Rep. Ed Clere, R-New Albany, said his bill on land banks may have tried to tackle too many issues involving abandoned housing, including Indiana’s tax-sale process.

It’s such a complicated issue with so many stakeholders we may have to break it down into even smaller bites,” Clere said.

The bill was important to Indianapolis Mayor Greg Ballard’s administration, which already uses a land bank, and the legislation was supported by the Indiana Association for Community and Economic Development. Clere said he also had support from Habitat for Humanity and the Indiana Association of Realtors.

But the bill faced opposition from the Association of Indiana Counties, which said it would have diverted revenue away from public uses and given land banks the ability to pick and choose the best real estate, saddling taxpayers with truly blighted properties.

“Rather than let the bill die, I decided to amend it to provide for study of the issue,” Clere said. House Bill 1317 cleared the lower chamber before last month’s deadline and is before the Senate Committee on Local Government.

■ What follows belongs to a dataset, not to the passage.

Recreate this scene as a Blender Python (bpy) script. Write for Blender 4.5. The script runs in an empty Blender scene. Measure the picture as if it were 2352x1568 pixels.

The original bill gave municipalities explicit authority to set up land banks, and it provided for tax-delinquent properties to be transferred from a county to a land bank at no cost.

“Who gets to make the call on what properties go to the land bank?” asked Andrew Berger, director of government affairs for the Association of Indiana Counties. “Our position is, it needs to be done by the county officials, not an unelected, unaccountable not-for-profit board.”

Berger said the Indy Land Bank, which sold 154 properties to a not-for-profit organization serving as a straw buyer for real estate investors, is a prime example of why land banks’ powers should not be expanded. The 2011 deal prompted the land bank, operated by the Department of Metropolitan Development, and Marion County Treasurer Claudia Fuentes to halt bulk sales to not-for-profits.

Indianapolis has roughly 15,000 abandoned and vacant houses and lots. The Indy Land Bank holds 1,200 surplus properties, thanks to a 2006 law that allows land banks to be set up by counties.

The bill also made several changes to Indiana's process of auctioning tax-delinquent property. Under the current system, investors who step in to pay back taxes receive a tax-sale certificate that allows them to collect interest from the property owners. Clere says that redemption process is a problem because it leaves properties in limbo for six to 12 months. He hoped to address it in part by requiring counties to notify lenders when a property is slated for tax sale. That would give banks an opportunity to pay the back taxes before an auction.

But counties oppose mandatory notification of lenders, which would add title-search costs. A court case on the notification-requirement issue is currently before the Indiana Supreme Court.

"This is a titanic battle between the association of counties and banks," Clere said.